What is asked
Set down word for word each line from the start of the listing through the line that contains "def frameF(X0, Yf): return", both included.

══════════

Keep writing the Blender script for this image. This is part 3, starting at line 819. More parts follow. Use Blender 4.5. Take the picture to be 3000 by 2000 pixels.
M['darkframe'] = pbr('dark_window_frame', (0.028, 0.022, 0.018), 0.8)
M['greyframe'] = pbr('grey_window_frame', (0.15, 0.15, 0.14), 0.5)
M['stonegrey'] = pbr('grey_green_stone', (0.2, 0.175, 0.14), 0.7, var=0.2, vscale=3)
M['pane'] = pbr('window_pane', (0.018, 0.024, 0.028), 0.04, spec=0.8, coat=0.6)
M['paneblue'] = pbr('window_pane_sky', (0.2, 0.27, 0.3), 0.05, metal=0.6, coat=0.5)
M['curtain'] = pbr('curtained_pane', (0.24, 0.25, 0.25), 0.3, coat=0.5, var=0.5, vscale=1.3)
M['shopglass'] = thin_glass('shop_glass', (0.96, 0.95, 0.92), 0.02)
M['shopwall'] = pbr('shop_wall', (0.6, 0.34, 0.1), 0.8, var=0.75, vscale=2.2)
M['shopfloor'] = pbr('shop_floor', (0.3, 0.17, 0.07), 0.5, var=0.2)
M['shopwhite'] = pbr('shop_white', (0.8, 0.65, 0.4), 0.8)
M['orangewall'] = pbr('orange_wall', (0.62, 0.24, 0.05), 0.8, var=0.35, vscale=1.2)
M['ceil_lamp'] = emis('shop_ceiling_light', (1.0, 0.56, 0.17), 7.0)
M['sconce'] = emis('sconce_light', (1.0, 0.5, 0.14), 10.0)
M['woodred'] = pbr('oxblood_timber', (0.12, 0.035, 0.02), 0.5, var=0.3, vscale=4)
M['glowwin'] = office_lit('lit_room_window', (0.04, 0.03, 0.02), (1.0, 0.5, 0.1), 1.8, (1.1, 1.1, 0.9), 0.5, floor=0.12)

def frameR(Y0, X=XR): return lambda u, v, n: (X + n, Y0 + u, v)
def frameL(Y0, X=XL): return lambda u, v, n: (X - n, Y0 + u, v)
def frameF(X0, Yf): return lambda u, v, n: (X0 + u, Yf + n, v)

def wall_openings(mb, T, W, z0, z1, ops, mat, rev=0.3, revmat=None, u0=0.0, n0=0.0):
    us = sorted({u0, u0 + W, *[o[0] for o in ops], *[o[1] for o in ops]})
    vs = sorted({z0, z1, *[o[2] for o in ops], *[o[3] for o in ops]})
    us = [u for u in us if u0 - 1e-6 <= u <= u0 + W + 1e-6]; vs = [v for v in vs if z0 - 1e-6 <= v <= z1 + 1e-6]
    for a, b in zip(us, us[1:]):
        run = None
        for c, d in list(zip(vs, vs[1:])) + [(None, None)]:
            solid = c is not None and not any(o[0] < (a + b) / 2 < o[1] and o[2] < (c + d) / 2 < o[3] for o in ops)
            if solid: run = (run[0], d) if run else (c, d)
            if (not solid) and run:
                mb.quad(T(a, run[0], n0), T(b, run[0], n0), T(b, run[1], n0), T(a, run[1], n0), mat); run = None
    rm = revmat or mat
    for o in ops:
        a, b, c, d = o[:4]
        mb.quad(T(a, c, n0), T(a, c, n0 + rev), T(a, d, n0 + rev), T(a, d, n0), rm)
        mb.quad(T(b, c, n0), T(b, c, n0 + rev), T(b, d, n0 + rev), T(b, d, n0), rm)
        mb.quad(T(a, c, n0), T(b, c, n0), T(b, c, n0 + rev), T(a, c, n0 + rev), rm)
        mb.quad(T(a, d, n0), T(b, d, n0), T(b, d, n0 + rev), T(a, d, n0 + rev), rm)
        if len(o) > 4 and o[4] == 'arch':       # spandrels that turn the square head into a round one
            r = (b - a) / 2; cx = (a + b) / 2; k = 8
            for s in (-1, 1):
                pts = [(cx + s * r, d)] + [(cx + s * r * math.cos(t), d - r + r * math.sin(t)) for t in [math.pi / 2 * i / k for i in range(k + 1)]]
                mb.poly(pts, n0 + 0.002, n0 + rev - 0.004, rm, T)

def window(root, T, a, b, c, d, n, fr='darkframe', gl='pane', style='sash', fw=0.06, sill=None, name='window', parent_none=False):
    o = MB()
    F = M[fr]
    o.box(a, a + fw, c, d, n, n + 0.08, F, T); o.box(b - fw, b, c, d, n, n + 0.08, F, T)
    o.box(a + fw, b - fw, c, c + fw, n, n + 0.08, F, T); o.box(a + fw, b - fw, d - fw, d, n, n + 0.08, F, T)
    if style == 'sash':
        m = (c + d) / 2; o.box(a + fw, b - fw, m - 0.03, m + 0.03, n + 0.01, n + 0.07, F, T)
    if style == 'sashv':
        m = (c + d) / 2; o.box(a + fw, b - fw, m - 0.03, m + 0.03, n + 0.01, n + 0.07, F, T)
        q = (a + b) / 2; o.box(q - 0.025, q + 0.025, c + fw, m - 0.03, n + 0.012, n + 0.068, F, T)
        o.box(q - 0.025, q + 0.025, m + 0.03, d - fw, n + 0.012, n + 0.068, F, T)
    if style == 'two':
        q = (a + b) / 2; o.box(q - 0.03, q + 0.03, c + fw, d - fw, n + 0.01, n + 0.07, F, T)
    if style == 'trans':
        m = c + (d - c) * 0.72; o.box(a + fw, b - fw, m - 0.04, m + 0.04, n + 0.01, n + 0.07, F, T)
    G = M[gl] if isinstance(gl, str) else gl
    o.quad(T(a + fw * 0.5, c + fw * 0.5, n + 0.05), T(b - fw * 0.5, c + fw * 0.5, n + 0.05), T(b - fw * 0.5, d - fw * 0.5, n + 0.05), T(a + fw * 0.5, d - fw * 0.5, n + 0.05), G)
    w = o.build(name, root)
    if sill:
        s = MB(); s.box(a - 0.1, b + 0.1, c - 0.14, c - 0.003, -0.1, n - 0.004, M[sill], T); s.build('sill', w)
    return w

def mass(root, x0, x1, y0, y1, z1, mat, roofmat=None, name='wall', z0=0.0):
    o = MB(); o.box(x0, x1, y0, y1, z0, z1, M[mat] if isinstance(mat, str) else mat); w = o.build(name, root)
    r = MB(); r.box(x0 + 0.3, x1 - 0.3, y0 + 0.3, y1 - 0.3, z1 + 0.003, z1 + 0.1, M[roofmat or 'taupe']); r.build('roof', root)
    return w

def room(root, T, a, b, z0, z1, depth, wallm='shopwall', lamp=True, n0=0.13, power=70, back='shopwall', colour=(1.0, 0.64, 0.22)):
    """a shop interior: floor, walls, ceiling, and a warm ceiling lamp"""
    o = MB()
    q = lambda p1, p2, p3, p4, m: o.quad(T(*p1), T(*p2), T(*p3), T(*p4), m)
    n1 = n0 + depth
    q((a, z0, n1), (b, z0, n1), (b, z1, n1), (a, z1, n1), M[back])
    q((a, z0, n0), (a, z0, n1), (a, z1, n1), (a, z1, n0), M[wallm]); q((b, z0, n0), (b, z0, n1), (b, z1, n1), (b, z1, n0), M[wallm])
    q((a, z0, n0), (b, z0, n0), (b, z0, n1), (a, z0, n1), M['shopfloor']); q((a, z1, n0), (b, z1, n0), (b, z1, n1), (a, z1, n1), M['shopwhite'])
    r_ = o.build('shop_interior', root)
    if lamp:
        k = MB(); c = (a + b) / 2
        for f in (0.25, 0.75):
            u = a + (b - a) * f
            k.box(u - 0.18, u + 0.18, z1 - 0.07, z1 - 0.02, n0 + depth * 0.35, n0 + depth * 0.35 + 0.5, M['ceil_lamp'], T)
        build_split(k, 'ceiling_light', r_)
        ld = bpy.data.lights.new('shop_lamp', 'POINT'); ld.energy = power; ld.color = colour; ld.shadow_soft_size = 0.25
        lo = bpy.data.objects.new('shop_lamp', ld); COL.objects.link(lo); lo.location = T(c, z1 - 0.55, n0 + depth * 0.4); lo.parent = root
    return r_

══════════

Result below
Keep writing the Blender script for this image. This is part 3, starting at line 819. More parts follow. Use Blender 4.5. Take the picture to be 3000 by 2000 pixels.
M['darkframe'] = pbr('dark_window_frame', (0.028, 0.022, 0.018), 0.8)
M['greyframe'] = pbr('grey_window_frame', (0.15, 0.15, 0.14), 0.5)
M['stonegrey'] = pbr('grey_green_stone', (0.2, 0.175, 0.14), 0.7, var=0.2, vscale=3)
M['pane'] = pbr('window_pane', (0.018, 0.024, 0.028), 0.04, spec=0.8, coat=0.6)
M['paneblue'] = pbr('window_pane_sky', (0.2, 0.27, 0.3), 0.05, metal=0.6, coat=0.5)
M['curtain'] = pbr('curtained_pane', (0.24, 0.25, 0.25), 0.3, coat=0.5, var=0.5, vscale=1.3)
M['shopglass'] = thin_glass('shop_glass', (0.96, 0.95, 0.92), 0.02)
M['shopwall'] = pbr('shop_wall', (0.6, 0.34, 0.1), 0.8, var=0.75, vscale=2.2)
M['shopfloor'] = pbr('shop_floor', (0.3, 0.17, 0.07), 0.5, var=0.2)
M['shopwhite'] = pbr('shop_white', (0.8, 0.65, 0.4), 0.8)
M['orangewall'] = pbr('orange_wall', (0.62, 0.24, 0.05), 0.8, var=0.35, vscale=1.2)
M['ceil_lamp'] = emis('shop_ceiling_light', (1.0, 0.56, 0.17), 7.0)
M['sconce'] = emis('sconce_light', (1.0, 0.5, 0.14), 10.0)
M['woodred'] = pbr('oxblood_timber', (0.12, 0.035, 0.02), 0.5, var=0.3, vscale=4)
M['glowwin'] = office_lit('lit_room_window', (0.04, 0.03, 0.02), (1.0, 0.5, 0.1), 1.8, (1.1, 1.1, 0.9), 0.5, floor=0.12)

def frameR(Y0, X=XR): return lambda u, v, n: (X + n, Y0 + u, v)
def frameL(Y0, X=XL): return lambda u, v, n: (X - n, Y0 + u, v)
def frameF(X0, Yf): return lambda u, v, n: (X0 + u, Yf + n, v)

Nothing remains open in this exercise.